What to do: Search the material below for the word "picture" and copy every line in which it occurs.

Information supplied:
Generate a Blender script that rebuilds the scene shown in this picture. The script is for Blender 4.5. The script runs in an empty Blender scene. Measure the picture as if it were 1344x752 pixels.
---
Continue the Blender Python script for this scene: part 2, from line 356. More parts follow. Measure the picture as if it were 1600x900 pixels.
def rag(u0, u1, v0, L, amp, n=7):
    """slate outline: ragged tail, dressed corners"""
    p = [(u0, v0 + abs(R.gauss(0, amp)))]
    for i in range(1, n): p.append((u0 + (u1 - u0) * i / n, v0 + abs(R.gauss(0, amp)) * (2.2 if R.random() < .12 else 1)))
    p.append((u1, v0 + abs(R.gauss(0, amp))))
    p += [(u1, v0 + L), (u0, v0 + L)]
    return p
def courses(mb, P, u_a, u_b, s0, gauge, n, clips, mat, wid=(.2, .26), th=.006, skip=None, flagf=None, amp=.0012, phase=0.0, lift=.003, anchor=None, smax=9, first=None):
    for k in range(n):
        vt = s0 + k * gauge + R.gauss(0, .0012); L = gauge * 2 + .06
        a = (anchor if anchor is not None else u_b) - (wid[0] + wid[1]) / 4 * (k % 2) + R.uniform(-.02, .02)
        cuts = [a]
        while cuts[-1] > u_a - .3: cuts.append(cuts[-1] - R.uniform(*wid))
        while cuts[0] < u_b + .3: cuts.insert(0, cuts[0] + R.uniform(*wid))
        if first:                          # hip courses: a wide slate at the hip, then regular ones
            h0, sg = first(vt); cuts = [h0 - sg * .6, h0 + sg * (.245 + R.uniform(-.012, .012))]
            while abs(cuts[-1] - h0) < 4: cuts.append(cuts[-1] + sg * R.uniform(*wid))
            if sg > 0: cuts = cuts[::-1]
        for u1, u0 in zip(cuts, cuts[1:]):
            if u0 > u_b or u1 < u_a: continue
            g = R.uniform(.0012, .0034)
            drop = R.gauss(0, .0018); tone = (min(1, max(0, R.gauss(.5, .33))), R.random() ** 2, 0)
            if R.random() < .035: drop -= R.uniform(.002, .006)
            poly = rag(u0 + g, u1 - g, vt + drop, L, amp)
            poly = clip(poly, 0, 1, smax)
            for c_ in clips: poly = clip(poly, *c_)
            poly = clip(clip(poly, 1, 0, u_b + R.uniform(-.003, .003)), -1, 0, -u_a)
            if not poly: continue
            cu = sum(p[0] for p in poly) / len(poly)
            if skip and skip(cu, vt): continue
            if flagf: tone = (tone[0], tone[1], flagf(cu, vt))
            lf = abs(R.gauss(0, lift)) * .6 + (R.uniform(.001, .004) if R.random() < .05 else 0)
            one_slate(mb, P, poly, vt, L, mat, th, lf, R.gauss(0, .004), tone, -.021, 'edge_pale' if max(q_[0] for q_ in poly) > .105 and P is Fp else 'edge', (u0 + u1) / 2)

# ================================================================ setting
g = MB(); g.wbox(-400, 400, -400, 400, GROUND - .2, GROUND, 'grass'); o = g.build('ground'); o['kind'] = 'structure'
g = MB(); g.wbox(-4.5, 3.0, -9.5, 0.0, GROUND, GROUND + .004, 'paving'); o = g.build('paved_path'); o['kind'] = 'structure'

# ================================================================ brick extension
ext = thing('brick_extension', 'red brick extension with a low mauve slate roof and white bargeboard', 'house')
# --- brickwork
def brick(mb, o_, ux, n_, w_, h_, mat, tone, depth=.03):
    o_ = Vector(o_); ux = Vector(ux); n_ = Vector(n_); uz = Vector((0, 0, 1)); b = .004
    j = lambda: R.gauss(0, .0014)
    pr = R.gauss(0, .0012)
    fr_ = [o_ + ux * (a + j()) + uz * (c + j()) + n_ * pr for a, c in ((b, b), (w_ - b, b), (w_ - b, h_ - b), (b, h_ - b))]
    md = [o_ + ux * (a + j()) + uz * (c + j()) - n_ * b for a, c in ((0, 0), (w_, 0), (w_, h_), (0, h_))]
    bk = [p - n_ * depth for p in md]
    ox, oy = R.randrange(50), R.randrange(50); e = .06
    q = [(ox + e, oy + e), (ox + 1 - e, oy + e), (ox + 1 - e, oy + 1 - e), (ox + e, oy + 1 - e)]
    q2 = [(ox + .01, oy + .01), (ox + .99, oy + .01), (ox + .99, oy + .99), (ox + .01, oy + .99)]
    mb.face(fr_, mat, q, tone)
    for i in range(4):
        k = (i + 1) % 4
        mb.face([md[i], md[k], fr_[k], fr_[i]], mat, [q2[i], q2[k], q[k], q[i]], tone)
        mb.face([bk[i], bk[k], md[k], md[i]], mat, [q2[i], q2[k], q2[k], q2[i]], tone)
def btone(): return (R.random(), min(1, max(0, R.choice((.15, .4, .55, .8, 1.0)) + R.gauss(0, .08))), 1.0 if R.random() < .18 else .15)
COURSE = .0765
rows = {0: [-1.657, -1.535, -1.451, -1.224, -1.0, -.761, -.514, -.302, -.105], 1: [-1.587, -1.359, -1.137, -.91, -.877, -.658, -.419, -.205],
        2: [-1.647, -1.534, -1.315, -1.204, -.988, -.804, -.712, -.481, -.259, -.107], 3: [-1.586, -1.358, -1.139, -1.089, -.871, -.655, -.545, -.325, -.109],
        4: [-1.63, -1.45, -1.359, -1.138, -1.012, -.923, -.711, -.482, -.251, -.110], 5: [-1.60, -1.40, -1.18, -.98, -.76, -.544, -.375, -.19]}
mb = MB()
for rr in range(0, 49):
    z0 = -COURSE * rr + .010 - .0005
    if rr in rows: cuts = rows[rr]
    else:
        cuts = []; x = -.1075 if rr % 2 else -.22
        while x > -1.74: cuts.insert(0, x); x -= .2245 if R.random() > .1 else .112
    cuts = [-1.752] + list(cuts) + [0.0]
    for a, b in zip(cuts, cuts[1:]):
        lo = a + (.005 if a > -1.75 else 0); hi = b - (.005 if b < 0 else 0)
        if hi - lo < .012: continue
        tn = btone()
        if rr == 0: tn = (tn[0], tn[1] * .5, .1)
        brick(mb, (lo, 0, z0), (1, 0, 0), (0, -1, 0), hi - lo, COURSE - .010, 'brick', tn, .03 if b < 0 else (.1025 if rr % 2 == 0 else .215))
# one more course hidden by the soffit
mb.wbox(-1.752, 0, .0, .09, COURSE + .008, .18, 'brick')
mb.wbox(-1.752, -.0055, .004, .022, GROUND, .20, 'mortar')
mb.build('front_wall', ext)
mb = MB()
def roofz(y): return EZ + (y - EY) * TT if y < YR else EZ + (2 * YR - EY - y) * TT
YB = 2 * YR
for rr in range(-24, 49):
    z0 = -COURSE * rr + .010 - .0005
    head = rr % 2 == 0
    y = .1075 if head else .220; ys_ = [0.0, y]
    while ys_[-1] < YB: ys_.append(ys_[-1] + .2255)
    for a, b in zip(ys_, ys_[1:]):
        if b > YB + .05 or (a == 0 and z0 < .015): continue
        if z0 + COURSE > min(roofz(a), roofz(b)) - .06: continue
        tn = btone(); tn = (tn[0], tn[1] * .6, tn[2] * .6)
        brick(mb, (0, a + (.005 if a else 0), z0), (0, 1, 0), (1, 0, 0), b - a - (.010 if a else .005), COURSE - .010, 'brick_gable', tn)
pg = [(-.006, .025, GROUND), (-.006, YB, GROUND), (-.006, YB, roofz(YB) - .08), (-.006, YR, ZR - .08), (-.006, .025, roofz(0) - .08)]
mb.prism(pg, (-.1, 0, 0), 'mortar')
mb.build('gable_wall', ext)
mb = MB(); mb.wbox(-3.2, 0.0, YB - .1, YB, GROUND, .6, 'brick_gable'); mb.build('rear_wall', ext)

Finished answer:
Generate a Blender script that rebuilds the scene shown in this picture. The script is for Blender 4.5. The script runs in an empty Blender scene. Measure the picture as if it were 1344x752 pixels.
Continue the Blender Python script for this scene: part 2, from line 356. More parts follow. Measure the picture as if it were 1600x900 pixels.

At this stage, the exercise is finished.